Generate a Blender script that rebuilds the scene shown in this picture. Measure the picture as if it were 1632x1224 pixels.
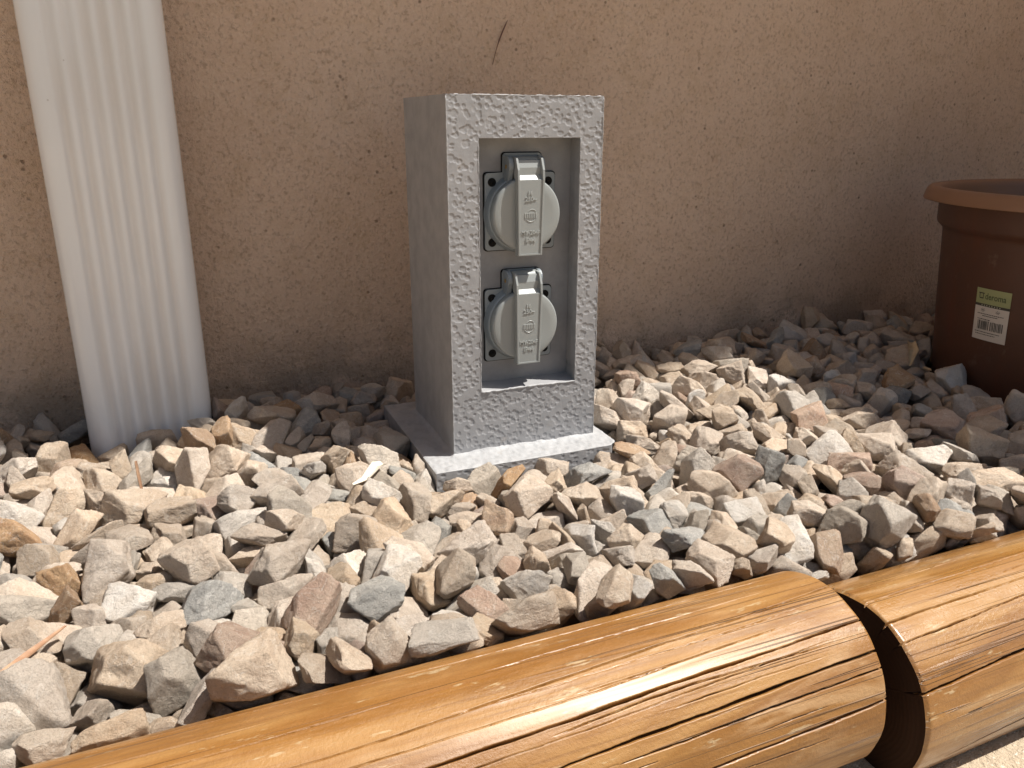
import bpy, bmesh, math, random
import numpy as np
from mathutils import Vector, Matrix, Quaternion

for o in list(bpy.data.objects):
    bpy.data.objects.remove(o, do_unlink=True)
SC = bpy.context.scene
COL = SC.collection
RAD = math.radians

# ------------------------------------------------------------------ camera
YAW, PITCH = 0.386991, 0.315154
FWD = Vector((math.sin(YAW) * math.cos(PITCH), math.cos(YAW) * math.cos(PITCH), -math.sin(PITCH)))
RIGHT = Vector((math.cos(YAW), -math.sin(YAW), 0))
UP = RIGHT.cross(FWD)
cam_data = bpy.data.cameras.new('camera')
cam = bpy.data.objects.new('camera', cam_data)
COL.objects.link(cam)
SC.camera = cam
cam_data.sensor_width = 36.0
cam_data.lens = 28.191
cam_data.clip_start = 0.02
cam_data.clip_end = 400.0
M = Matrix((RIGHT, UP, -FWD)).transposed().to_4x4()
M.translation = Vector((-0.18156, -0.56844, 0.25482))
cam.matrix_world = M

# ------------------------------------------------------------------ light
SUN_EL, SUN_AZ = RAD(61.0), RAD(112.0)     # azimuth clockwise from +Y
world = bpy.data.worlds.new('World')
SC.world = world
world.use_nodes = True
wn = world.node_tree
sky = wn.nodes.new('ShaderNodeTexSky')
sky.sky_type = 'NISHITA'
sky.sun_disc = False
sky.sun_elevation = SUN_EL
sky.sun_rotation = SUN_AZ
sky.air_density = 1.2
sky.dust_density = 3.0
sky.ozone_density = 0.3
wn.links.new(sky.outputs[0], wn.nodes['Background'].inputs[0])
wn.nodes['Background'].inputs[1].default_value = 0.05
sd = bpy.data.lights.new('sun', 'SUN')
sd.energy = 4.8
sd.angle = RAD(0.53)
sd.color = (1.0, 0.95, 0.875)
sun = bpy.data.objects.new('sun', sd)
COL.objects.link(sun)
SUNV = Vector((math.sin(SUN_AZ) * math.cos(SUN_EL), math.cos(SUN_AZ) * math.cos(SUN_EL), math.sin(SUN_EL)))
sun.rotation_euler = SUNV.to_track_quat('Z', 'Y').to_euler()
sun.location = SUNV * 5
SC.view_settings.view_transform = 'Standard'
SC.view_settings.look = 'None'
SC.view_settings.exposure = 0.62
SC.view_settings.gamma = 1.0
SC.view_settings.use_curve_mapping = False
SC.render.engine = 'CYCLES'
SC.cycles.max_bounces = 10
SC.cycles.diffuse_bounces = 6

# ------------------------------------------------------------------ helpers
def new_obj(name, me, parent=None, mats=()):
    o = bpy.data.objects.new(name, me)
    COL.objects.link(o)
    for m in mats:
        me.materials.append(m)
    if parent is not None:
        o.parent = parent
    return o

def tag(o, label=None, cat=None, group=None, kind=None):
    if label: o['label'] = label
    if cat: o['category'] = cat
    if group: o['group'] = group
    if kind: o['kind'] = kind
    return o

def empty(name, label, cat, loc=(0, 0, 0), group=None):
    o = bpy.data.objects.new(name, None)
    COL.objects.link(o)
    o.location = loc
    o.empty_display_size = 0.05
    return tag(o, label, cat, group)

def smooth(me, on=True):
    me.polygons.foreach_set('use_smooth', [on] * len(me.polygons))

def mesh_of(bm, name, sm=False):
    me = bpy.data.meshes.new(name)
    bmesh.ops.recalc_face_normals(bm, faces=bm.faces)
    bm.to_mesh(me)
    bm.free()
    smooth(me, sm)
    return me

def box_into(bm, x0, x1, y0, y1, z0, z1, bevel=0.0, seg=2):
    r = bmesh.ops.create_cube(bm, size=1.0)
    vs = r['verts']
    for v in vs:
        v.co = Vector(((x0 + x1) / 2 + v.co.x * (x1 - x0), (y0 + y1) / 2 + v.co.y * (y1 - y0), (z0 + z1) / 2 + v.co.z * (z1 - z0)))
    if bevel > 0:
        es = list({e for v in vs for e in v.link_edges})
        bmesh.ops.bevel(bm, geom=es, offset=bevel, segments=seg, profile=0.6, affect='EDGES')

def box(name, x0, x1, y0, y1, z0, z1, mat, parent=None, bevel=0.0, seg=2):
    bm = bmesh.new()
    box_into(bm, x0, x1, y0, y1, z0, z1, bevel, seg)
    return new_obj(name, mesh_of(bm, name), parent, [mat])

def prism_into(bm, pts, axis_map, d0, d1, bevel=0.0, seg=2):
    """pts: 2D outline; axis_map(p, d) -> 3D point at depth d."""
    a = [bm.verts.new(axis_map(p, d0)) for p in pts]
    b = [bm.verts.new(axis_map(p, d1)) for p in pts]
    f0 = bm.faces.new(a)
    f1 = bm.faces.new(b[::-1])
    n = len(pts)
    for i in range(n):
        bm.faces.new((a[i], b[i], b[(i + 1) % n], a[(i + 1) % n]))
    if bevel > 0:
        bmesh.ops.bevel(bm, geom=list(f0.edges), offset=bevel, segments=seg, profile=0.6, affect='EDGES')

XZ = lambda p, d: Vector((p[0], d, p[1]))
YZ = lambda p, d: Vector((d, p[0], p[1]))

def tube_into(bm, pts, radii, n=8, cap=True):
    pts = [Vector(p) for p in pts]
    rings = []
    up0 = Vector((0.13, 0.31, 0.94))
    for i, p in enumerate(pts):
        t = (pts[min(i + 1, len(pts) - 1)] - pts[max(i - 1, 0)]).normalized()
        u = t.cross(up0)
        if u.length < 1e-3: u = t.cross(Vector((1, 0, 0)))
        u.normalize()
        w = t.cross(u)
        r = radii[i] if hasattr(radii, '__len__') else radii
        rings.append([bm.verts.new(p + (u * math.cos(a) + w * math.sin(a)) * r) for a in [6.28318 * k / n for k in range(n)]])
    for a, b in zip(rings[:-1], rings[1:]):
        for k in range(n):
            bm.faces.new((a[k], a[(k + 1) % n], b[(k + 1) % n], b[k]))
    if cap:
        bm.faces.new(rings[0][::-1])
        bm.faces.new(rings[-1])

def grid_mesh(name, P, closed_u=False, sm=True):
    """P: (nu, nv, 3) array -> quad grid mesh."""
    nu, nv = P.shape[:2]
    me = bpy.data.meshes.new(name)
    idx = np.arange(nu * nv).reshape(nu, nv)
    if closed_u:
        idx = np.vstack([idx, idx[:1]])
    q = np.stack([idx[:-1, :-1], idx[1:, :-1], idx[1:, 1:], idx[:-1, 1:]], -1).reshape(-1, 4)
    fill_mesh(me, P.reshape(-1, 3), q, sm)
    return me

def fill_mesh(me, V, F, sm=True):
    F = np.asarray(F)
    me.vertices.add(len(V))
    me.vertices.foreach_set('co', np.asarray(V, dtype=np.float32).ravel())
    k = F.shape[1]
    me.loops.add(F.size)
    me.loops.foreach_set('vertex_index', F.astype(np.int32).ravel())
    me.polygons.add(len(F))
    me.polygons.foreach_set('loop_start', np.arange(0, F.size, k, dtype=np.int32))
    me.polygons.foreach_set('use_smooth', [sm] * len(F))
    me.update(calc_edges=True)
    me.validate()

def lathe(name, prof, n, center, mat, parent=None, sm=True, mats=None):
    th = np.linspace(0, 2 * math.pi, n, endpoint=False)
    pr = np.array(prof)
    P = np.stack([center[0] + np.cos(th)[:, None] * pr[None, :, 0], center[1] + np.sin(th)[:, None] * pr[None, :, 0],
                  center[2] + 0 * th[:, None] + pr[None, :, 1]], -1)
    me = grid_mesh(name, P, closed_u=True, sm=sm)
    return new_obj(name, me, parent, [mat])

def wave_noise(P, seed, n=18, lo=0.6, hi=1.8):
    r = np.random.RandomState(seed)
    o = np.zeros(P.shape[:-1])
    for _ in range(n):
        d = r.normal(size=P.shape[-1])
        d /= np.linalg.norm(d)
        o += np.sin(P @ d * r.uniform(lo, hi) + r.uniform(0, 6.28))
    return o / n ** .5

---

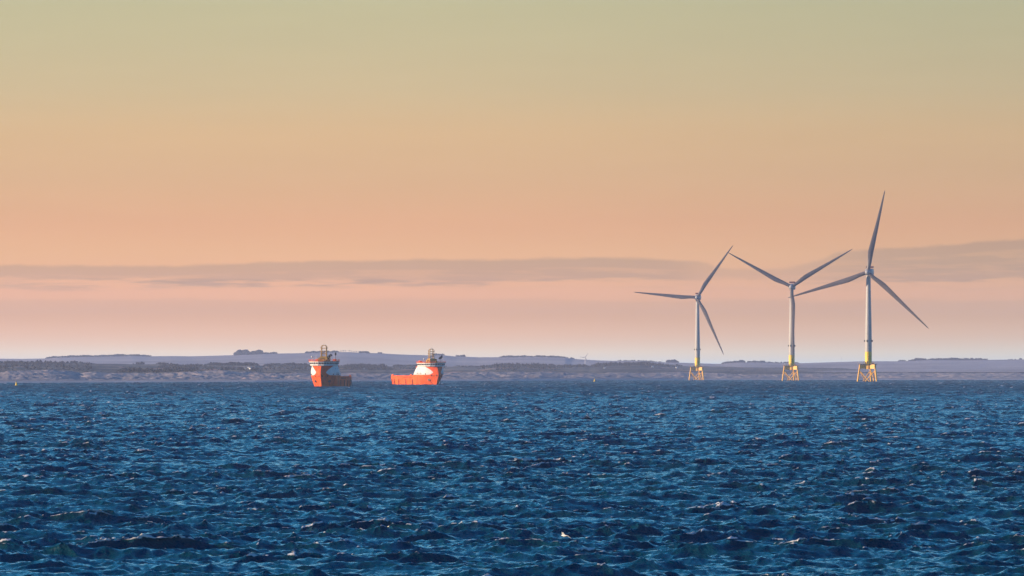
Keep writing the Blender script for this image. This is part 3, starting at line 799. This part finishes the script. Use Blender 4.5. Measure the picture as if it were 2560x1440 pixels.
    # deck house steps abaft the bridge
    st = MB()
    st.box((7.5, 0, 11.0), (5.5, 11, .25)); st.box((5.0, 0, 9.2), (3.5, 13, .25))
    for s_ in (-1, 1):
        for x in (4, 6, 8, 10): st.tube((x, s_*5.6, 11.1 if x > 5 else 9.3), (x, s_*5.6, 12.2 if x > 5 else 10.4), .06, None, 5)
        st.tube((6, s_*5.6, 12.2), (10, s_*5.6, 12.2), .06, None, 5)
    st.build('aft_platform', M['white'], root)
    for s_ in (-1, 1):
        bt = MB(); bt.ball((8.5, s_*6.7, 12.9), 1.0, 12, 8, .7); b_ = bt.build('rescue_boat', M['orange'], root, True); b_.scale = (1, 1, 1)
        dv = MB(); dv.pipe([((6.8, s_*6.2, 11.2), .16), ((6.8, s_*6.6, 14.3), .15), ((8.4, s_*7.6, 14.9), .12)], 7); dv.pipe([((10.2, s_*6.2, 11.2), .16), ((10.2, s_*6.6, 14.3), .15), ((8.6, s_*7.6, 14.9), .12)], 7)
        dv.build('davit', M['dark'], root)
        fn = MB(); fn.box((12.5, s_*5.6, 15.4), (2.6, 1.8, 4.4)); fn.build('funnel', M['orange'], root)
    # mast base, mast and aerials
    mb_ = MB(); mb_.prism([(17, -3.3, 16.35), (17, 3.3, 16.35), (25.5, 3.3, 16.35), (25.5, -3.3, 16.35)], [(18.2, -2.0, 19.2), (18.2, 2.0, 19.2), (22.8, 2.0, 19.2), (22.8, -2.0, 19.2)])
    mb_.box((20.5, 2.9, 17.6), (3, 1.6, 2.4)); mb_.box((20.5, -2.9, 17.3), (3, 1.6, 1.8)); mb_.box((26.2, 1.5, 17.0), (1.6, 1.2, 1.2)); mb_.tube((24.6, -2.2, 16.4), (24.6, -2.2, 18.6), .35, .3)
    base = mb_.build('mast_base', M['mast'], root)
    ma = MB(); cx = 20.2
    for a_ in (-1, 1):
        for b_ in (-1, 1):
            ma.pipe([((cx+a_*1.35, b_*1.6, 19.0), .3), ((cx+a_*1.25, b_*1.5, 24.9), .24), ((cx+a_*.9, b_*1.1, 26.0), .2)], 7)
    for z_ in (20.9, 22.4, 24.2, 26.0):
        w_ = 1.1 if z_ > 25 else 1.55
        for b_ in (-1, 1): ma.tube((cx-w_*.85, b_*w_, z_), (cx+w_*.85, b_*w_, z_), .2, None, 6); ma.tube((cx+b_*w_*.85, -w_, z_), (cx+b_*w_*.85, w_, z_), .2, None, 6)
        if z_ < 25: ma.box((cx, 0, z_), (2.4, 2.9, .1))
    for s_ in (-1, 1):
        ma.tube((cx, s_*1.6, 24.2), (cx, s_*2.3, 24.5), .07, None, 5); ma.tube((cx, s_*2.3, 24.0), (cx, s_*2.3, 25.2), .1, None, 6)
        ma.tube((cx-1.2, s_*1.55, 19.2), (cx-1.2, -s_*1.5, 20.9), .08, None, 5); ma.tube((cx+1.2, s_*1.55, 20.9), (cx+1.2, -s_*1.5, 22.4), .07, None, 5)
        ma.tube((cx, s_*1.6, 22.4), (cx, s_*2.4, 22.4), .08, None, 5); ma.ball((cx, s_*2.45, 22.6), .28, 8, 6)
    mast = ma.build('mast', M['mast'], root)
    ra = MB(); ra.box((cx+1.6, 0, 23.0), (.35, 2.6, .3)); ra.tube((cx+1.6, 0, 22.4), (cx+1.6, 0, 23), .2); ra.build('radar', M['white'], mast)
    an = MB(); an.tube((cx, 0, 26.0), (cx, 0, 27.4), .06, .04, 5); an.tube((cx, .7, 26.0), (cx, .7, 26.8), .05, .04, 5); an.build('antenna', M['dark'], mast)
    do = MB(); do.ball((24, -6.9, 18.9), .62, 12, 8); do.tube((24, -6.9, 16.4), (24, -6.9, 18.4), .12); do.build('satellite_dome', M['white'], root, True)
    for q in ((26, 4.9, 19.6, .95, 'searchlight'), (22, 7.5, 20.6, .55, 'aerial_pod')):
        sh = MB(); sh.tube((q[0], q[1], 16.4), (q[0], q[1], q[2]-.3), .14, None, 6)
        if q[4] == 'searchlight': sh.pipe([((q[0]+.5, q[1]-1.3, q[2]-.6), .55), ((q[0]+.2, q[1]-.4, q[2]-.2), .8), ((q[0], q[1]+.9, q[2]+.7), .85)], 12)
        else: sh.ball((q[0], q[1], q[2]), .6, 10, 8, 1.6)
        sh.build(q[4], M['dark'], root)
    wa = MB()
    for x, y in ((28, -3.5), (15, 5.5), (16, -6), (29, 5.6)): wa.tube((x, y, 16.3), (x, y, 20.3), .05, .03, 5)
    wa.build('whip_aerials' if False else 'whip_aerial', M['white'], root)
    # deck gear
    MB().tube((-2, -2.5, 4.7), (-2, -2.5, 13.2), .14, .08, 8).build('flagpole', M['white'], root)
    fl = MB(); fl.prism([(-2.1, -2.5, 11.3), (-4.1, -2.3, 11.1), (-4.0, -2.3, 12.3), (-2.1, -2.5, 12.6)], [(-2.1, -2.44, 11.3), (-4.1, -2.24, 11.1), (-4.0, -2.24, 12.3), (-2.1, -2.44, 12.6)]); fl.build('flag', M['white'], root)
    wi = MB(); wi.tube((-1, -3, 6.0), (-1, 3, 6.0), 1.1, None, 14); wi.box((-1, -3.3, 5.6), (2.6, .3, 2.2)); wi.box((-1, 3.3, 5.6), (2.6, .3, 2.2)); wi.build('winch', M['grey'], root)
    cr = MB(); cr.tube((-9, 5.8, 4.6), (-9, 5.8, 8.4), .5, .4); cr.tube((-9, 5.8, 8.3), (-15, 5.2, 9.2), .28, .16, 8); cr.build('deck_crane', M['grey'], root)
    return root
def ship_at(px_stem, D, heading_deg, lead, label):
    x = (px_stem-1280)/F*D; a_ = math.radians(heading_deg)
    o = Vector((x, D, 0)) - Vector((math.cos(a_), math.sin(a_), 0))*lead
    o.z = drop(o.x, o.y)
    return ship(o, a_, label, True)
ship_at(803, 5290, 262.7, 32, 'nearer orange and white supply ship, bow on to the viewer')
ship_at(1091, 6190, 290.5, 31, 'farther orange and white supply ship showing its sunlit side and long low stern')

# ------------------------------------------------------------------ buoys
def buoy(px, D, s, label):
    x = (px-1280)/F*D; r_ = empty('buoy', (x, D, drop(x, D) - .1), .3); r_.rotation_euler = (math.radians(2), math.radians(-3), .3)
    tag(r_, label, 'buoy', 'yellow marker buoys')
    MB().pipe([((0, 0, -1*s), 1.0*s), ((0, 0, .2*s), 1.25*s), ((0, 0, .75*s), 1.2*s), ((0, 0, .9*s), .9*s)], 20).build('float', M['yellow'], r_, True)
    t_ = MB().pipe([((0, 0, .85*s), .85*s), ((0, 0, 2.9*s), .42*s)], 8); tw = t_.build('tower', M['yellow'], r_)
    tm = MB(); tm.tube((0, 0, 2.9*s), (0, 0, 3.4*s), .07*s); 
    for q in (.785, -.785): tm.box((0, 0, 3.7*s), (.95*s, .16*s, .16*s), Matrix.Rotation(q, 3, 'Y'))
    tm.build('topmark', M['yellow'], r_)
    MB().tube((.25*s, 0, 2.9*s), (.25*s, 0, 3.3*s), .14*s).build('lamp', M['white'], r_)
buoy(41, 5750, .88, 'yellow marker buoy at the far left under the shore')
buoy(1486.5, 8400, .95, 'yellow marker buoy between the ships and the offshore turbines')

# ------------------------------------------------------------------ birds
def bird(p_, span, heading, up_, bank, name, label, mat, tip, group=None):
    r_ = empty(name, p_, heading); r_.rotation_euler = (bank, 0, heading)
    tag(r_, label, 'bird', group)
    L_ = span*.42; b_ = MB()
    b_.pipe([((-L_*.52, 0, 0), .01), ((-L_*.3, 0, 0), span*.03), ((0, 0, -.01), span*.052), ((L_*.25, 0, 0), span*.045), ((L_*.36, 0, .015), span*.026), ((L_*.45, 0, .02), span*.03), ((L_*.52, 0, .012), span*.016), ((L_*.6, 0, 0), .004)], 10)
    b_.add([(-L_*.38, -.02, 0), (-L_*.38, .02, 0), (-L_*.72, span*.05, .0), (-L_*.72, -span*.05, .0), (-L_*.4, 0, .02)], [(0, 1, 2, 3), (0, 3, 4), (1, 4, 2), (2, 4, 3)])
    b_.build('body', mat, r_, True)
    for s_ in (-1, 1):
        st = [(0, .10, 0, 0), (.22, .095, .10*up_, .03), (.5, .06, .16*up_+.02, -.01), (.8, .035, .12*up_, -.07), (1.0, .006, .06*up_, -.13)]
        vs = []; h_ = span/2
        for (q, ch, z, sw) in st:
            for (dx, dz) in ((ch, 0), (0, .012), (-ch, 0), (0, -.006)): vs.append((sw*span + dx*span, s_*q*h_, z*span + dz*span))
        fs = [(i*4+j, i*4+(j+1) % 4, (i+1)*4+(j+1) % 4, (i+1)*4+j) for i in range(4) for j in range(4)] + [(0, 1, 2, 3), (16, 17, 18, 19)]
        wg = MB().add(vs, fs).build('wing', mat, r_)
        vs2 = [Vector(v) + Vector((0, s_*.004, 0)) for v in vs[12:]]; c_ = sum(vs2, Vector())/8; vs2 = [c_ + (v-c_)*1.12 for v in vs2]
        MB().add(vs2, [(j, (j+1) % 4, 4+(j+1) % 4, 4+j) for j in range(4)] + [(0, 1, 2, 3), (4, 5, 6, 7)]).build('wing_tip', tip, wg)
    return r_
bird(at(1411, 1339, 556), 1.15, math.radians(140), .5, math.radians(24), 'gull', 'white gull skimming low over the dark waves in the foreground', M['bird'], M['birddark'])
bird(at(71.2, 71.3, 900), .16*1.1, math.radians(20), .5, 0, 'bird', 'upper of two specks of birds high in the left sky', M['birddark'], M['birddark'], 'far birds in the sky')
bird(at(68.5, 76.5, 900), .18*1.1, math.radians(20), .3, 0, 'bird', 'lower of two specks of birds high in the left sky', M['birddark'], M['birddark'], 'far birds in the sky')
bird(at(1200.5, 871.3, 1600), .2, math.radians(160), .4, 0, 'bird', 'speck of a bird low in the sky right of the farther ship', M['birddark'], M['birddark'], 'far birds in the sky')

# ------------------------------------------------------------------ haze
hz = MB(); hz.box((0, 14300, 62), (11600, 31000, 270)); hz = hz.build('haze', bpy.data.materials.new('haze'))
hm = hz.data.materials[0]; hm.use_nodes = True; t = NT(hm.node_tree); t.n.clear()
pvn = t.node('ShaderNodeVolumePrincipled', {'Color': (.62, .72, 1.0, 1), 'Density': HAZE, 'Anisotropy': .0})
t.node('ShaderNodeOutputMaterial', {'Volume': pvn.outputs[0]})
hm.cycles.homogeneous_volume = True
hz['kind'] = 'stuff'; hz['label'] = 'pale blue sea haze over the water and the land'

WHAT YOU SHOULD DO: Retype the section that opens with the line holding "Generate a Blender" and closes with the line holding "RAD = math.radians", exactly as it reads, without any pictures.

RESULT OF THE TASK:
Generate a Blender script that rebuilds the scene shown in this picture. Measure the picture as if it were 1632x1224 pixels.
import bpy, bmesh, math, random
import numpy as np
from mathutils import Vector, Matrix, Quaternion

for o in list(bpy.data.objects):
    bpy.data.objects.remove(o, do_unlink=True)
SC = bpy.context.scene
COL = SC.collection
RAD = math.radians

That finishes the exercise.